Vrabel is arguably the hottest figure in the 2024 coaching cycle…but why?
His 54-45 regular season record in Tennessee is good, but not great, and his 2-3 postseason record is straight-up meh.
Admittedly, in 2021 — his final above-.500 season with the Titans — he put together a 12-5 record with the eminently average Ryan Tannehill behind center, but he was one-and-done in the playoffs.
Sure, Vrabel fits the “leader of men” criteria that seems so important to Chicago’s front office. but does he fit the “Guys, let’s win a Super Bowl" criteria? Convince us, Big Mike.
I’d ask Anthony Weaver, “Has anybody else expressed interest in hiring you as head coach?”

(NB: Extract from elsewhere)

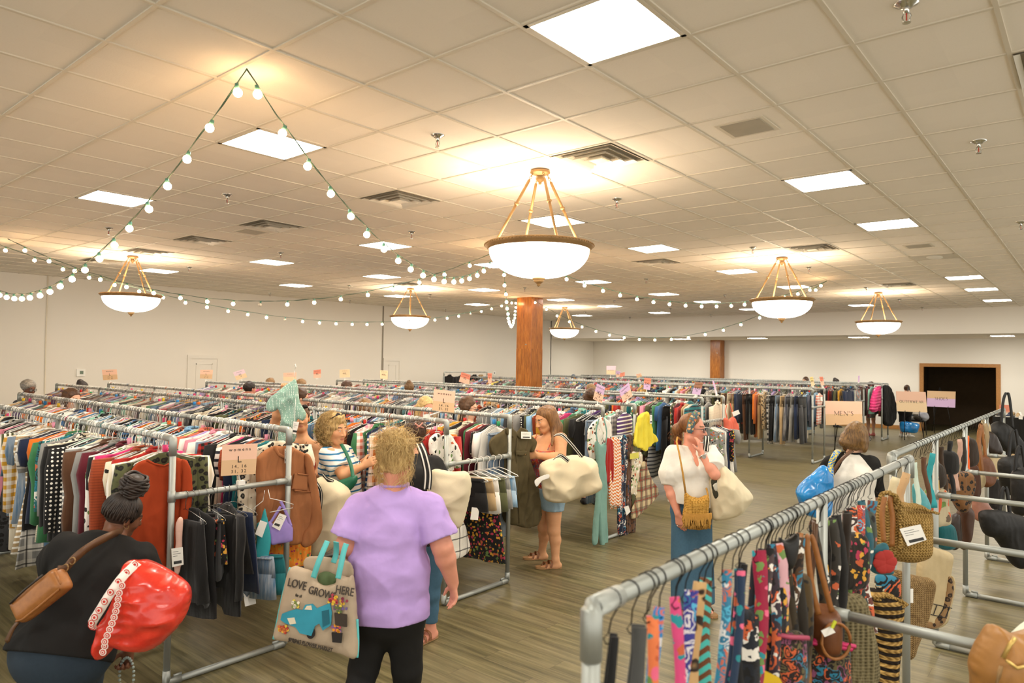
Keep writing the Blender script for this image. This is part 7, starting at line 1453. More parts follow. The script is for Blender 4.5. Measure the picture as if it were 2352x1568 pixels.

When Weaver’s name fell into the mix earlier this week, I got a little salty on the Twitters:
Okay, that’s not really fair on my part — I hadn’t done a deep dive on Weaver before posting that little gem — but after a shallow dive, I can fairly report that this one doesn’t make a whole lot of sense.
Weaver doesn’t have the head coaching experience (D-line coach for the New York Jets, Buffalo, Cleveland, and Houston, Texans DC in 2020, multiple defensive coaching roles in Baltimore between 2021-23, hired as Miami DC in 2024) or the cachet to own the locker room on day one — which is why he’s not one of the hot names on the league-wide coaching carousel.
But Chicago’s often-contrarian GM likes to go against the grain, and Weaver would seem to be the perfect Poles hire.
That said, the perfect reality hire would be Ben Johnson. Fingers crossed.